In that sense, Agadir’s Boujloud is not becoming Halloween as much as it is becoming a local carnival with global references. The skins, drums, street procession, and Amazigh memory remain the foundation. But the surface has widened. It can now hold horned masks, fantasy robes, exaggerated silhouettes, painted faces, and anime-inspired looks.

The result is messy, colorful, and sometimes controversial. It also feels alive.

Why people call it Halloween anyway

Still, the Halloween label is not completely useless. For audiences outside Morocco, it gives a quick entry point. Boujloud has masks. Halloween has masks. Boujloud can scare children. Halloween plays with fear. Boujloud fills streets with strange figures. Halloween does the same in many cities.

That comparison also helps explain why Boujloud is so visually powerful online. A masked person wrapped in skins, moving through crowds to drums and music, immediately reads as something cinematic. It feels ancient, unsettling, and festive all at once.

In Agadir, Boujloud has also taken on a more organized carnival form. The city’s celebrations are mainly about singing, dancing, masquerading, and public street festivities during the Eid al-Adha period. 
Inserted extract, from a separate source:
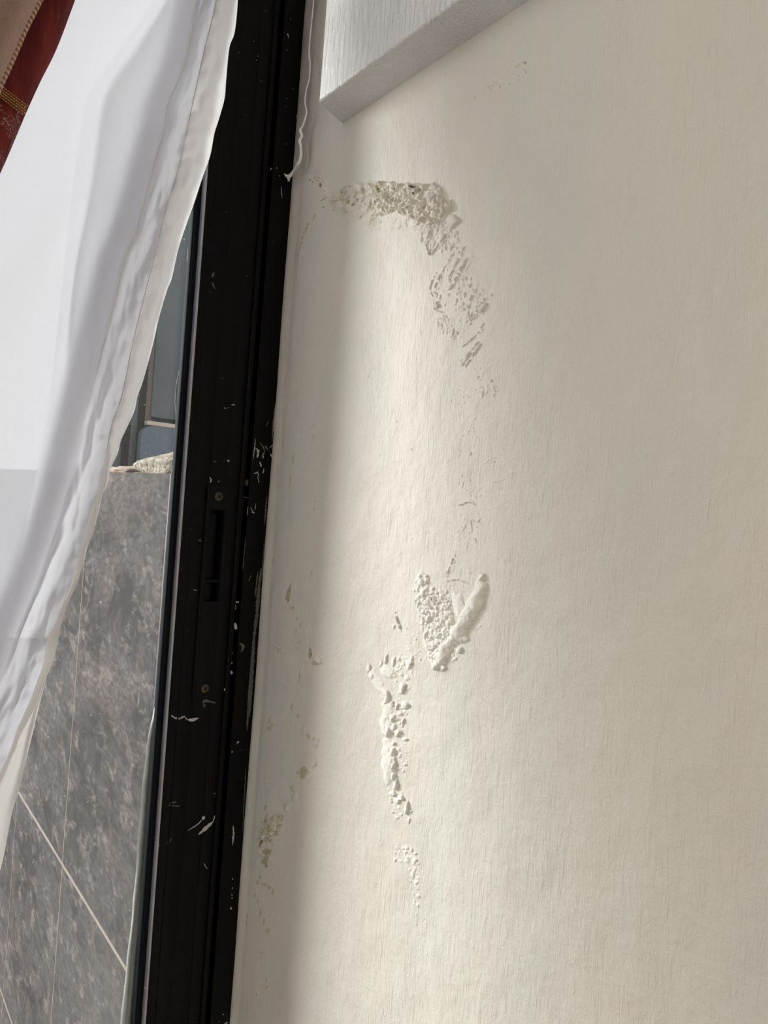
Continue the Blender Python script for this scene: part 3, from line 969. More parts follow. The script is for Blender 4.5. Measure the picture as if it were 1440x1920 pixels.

That shift makes the Halloween comparison even more tempting. Once a ritual becomes a carnival, it becomes easier to photograph, promote, package, and compare with global festivals.

But something is lost if the label becomes too dominant.

Between heritage and controversy

Boujloud also remains controversial. Some Moroccans see it as joyful heritage and a rare survival of Amazigh expressive culture. Others view it with suspicion, especially because of its animal imagery, its wildness, and claims that it carries pre-Islamic or pagan traces.

The Reddit discussion around the recent Agadir video captures that divide clearly. Some commenters defend the celebration as part of Moroccan and Amazigh culture, while others question its religious meaning, its modern costumes, or its distance from what they consider traditional practice.

Those debates are not new. Anthropologists have long argued over how to interpret the masquerade. Hammoudi’s work is important because it resists treating Boujloud as a leftover from some disconnected ancient past. Instead, it places the masquerade inside Moroccan religious and social life, especially in relation to Eid sacrifice.

That matters because Moroccan traditions are often layered. A single ritual can hold Amazigh memory, Islamic timing, village humor, social release, and modern carnival politics at the same time.

Boujloud is not clean or simple. That is exactly why it survives.

More than Morocco’s Halloween

So, is Boujloud Morocco’s Halloween?

The honest answer is: only if we are speaking loosely.

It is Morocco’s masked season. It is Morocco’s post-Eid street theater. It is Morocco’s man of skins, Morocco’s village carnival, and now, in places like Agadir, also a stage for youth costume culture and internet-era creativity.

It shares Halloween’s visual language of masks and fright, but its emotional and cultural grammar is different. Halloween is about visiting fear for fun. Boujloud is about letting the strange return to the community, briefly and loudly, after one of the most solemn moments in the Muslim calendar.

That is why Boujloud should not need Halloween to make sense. The comparison may help outsiders look, but Morocco’s tradition deserves to be understood on its own terms.

In the end, Boujloud is not Morocco copying Halloween, and it is not a Moroccan version of an imported holiday. It is a local ritual with its own timing, smell, noise, memory, and now, perhaps, anime-colored imagination.